Kentex: Not our job to go after manpower agencies

ABS-CBN News

Posted at May 18 2015 01:39 PM | Updated as of May 18 2015 09:39 PM

MANILA - It’s the government’s job to ensure that fly-by-night manpower companies and labor contractors are not operating their businesses, the lawyer of Kentex Manufacturing said.

In an interview with radio dzMM, lawyer Renato Paraiso said: “With all due respect, I think they should be the ones monitoring these fly-by-night agencies. The only obligation of Kentex is if an agency has a business permit. We can’t go beyond that… They are the ones enforcing the law.”

News agency Agence France-Presse earlier quoted Labor Secretary Rosalinda Baldoz as saying that the owners of the factory that was gutted down by a fire on Wednesday were “immoral”. The fire claimed the lives of 72 factory workers.

Baldoz described CJC Manpower Services, Kentex’s subcontractor, as an unregistered and fly-by-night company.

“They are not only illegal, they are immoral. This employer, they don't have a sense of social responsibility," Baldoz was quoted as saying.

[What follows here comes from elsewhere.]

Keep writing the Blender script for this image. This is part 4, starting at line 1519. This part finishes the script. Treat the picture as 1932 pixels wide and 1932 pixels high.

Nonetheless, Paraiso said the company has committed to help all survivors and kin of victims.

“We will provide all claims and benefits dictated under the law. The only gray area is the workers under the agency… But whatever we can do to help, we are willing to dispense of resources across the board,” he said.

He said the company told him they are insured, but admitted he has yet to see the documentation to be sure.

The company gave the workers – the survivors and kin of the dead – P8,000 as last pay and P5,000 assistance each, without asking them to sign a waiver.

He said they are also willing to pay for the identification of the dead, which some experts believe would be “prohibitive" for relatives of the dead.

He said the company will try its best to cover all costs, if the local government and the police order them to step in. “If they bill us, we will pay. But for now, the PNP said the identification of the dead is part of their job. We don’t want to overstep our bounds. But we will try to reach out to them.”

“The commitment of the company is that they will do everything in order to ease the burden of the families of the victims,” he added.